Broadcasting started in The Bahamas in 1930 with the experimental station V1-BAX.
However, several sources have erroneously identified 1936 as the start of broadcasting. Prior to
Howard Pactor’s dissertation on Bahamian media history,
3
research scholars such as John Lent
believed that broadcasting started in the islands in 1936 with the government-owned radio
station, ZNS.
4
In 1985 Pactor presented evidence that firmly established that radio broadcasting
began in The Bahamas in 1930. He also proved that ZNS, the government-owned radio station,
began in 1937 not 1936 as Lent and other sources, including the Broadcasting Corporation of
The Bahamas, have noted. Although Pactor's research is important to the body of work on media
history in The Bahamas, it is not a comprehensive account of the history of broadcasting (and the
media in general) and does not reveal the integral relationship broadcasting shares with society.

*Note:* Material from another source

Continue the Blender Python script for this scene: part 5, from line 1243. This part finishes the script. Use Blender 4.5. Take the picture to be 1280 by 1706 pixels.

The British introduced permanent broadcasting to The Bahamas in 1937 when they
started Radio Bahamas, ZNS. The long colonial period shaped the development of the media in
general and broadcasting in particular. Based on the British model, The Bahamas, like other
British colonies, introduced a public service system with an emphasis on education, information
and entertainment, particularly for the rural areas of the country. This article examines four
significant periods of growth in the history and development of broadcasting in the
Commonwealth of The Bahamas from its inception in 1930 to the beginning of private
commercial radio broadcasting in 1993.